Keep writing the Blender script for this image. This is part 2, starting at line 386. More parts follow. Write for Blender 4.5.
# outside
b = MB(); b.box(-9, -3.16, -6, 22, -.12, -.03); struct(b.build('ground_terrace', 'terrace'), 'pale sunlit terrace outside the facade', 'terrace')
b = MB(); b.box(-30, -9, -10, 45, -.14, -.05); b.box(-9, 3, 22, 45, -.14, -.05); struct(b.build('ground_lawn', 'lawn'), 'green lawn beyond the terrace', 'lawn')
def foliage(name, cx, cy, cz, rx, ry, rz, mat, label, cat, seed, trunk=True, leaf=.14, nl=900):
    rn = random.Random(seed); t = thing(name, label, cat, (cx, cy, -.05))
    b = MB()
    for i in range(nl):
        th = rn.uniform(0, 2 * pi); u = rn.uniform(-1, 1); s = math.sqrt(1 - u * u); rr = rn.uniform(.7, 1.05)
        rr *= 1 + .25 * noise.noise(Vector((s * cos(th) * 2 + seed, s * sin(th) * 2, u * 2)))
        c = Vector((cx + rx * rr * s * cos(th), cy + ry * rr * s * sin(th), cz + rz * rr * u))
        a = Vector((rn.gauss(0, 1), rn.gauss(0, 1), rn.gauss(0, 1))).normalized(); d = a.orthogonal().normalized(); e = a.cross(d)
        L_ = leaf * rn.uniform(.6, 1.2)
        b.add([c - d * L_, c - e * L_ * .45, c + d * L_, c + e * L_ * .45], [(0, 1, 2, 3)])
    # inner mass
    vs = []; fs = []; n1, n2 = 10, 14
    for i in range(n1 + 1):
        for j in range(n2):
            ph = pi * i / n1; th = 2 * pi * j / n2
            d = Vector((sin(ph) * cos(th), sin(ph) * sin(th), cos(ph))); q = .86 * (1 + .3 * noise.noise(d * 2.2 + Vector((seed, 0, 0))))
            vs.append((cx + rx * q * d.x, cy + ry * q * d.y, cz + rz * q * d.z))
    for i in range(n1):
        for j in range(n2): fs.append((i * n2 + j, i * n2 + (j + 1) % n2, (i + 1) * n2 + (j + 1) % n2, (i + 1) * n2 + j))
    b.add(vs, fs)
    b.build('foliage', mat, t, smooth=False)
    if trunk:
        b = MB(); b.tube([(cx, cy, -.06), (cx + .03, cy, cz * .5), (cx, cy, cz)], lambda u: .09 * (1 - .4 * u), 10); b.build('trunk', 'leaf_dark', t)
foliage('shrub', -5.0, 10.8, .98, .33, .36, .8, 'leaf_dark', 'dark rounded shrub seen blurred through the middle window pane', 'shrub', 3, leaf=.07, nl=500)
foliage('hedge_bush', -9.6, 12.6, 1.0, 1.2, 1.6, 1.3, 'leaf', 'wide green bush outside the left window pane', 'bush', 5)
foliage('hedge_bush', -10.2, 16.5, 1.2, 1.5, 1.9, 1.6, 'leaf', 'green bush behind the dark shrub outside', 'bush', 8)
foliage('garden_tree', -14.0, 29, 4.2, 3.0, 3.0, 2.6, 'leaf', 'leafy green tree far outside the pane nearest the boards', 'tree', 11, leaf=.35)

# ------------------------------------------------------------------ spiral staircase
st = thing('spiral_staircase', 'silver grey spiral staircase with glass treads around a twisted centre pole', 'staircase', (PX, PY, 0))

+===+

• **Goal**:
Repeat the material above in full, quoting it exactly.

• **Complete response**:
Keep writing the Blender script for this image. This is part 2, starting at line 386. More parts follow. Write for Blender 4.5.
# outside
b = MB(); b.box(-9, -3.16, -6, 22, -.12, -.03); struct(b.build('ground_terrace', 'terrace'), 'pale sunlit terrace outside the facade', 'terrace')
b = MB(); b.box(-30, -9, -10, 45, -.14, -.05); b.box(-9, 3, 22, 45, -.14, -.05); struct(b.build('ground_lawn', 'lawn'), 'green lawn beyond the terrace', 'lawn')
def foliage(name, cx, cy, cz, rx, ry, rz, mat, label, cat, seed, trunk=True, leaf=.14, nl=900):
    rn = random.Random(seed); t = thing(name, label, cat, (cx, cy, -.05))
    b = MB()
    for i in range(nl):
        th = rn.uniform(0, 2 * pi); u = rn.uniform(-1, 1); s = math.sqrt(1 - u * u); rr = rn.uniform(.7, 1.05)
        rr *= 1 + .25 * noise.noise(Vector((s * cos(th) * 2 + seed, s * sin(th) * 2, u * 2)))
        c = Vector((cx + rx * rr * s * cos(th), cy + ry * rr * s * sin(th), cz + rz * rr * u))
        a = Vector((rn.gauss(0, 1), rn.gauss(0, 1), rn.gauss(0, 1))).normalized(); d = a.orthogonal().normalized(); e = a.cross(d)
        L_ = leaf * rn.uniform(.6, 1.2)
        b.add([c - d * L_, c - e * L_ * .45, c + d * L_, c + e * L_ * .45], [(0, 1, 2, 3)])
    # inner mass
    vs = []; fs = []; n1, n2 = 10, 14
    for i in range(n1 + 1):
        for j in range(n2):
            ph = pi * i / n1; th = 2 * pi * j / n2
            d = Vector((sin(ph) * cos(th), sin(ph) * sin(th), cos(ph))); q = .86 * (1 + .3 * noise.noise(d * 2.2 + Vector((seed, 0, 0))))
            vs.append((cx + rx * q * d.x, cy + ry * q * d.y, cz + rz * q * d.z))
    for i in range(n1):
        for j in range(n2): fs.append((i * n2 + j, i * n2 + (j + 1) % n2, (i + 1) * n2 + (j + 1) % n2, (i + 1) * n2 + j))
    b.add(vs, fs)
    b.build('foliage', mat, t, smooth=False)
    if trunk:
        b = MB(); b.tube([(cx, cy, -.06), (cx + .03, cy, cz * .5), (cx, cy, cz)], lambda u: .09 * (1 - .4 * u), 10); b.build('trunk', 'leaf_dark', t)
foliage('shrub', -5.0, 10.8, .98, .33, .36, .8, 'leaf_dark', 'dark rounded shrub seen blurred through the middle window pane', 'shrub', 3, leaf=.07, nl=500)
foliage('hedge_bush', -9.6, 12.6, 1.0, 1.2, 1.6, 1.3, 'leaf', 'wide green bush outside the left window pane', 'bush', 5)
foliage('hedge_bush', -10.2, 16.5, 1.2, 1.5, 1.9, 1.6, 'leaf', 'green bush behind the dark shrub outside', 'bush', 8)
foliage('garden_tree', -14.0, 29, 4.2, 3.0, 3.0, 2.6, 'leaf', 'leafy green tree far outside the pane nearest the boards', 'tree', 11, leaf=.35)

# ------------------------------------------------------------------ spiral staircase
st = thing('spiral_staircase', 'silver grey spiral staircase with glass treads around a twisted centre pole', 'staircase', (PX, PY, 0))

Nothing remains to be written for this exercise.